“Non Resistance and Passive Obedience were the only Orthodox and Catholick Doctrines, so long as they imagined it would never come to their own turn to practice them.”
— Samuel Snowden, 1693
It will come as no surprise that people have been pointing the hypocrisy of conservatives on religious freedom for several centuries. As the above-quoted English cleric pointed out after the Glorious Revolution had brought a Dutch monarch to England, suddenly being on the receiving end of political power can alter one’s mindset rather radically about how it should be used. William III was determined to extend official toleration to Nonconformists outside the Church of England, so Anglicans now had to live by the very words they had used to demand that, under the previous Stuart regime, Nonconformists endure persecution: the king’s word is divine law, so if you don’t like it, too bad. Shut up and comply.
Fair to say, the Anglicans didn’t like being told to tolerate Nonconformists. Not one little bit.
Scroll forward three and a bit centuries and the same hypocrisy is causing tensions here over religious freedom. Of course, the “freedom” involved is not the basic freedom being discussed, with what by late 17th-century standards was vintage snark by Sam Snowden — to worship whatever deity you wish, and to do so without being the subject of discrimination or persecution. Instead, the debate is about a vaguer freedom to refuse to bake wedding cakes, or perform at a wedding reception, or publicly vilify LGBTI people.
But what might be called the Snowden Somersault is being performed here as well. Suddenly conservatives are calling for slabs of UN texts to be incorporated into law and special protections for the religious are being invoked. As more than one critic has noted, these are people who normally wouldn’t have a bar of international treaties or the UN, and in some cases who have railed at any manifestation of sharia law — which, those critics warn, could be ushered in if you start putting in place special protections for religious feelings.
The somersault extends to the self-portrayal of No campaigners. Before last Wednesday, in their view, the religious Right were the silent majority of Australians. Now they claim minority status instead, and bid for victimhood and protection against secular persecution — these days a consistent tactic of any powerful group that finds its power diminished marginally. Thus, the protections of special laws for religion, or perhaps even a bill of, at least, religious rights, are now under discussion, when such thinking was dismissed as egregious left-wing ratbaggery just weeks ago.

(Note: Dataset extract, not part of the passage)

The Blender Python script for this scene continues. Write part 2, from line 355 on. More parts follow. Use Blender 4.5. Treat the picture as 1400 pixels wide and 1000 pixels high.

There’s more somersaulting. The government has employed Philip Ruddock to head a panel to consider the issue of religious freedom. That’s to bolster the case being made by Turnbull-aligned conservatives who want marriage equality off the table by Christmas and religious freedom can be dealt with separately next year. Other conservatives, like Scott Morrison, aren’t buying it, and want the matter dealt now, with in Dean Smith’s bill. But Ruddock is a bizarre choice. As Attorney-General, not merely did he impose religious-based discrimination by overseeing the Howard government’s amendment of marriage legislation to limit it to men and women, he oversaw the most egregious attack on basic freedoms since the 1950s courtesy of the Howard government’s anti-terror laws (since rejected as inadequate by Ruddock’s successor, George Brandis, who has made them much worse). If his past is anything to go by, Ruddock’s idea of religious freedom probably involves preventive detention and blasphemy laws.
At this rate, who knows where we’ll end up on the issue when the government finally lets the House of Representatives meet the week after next.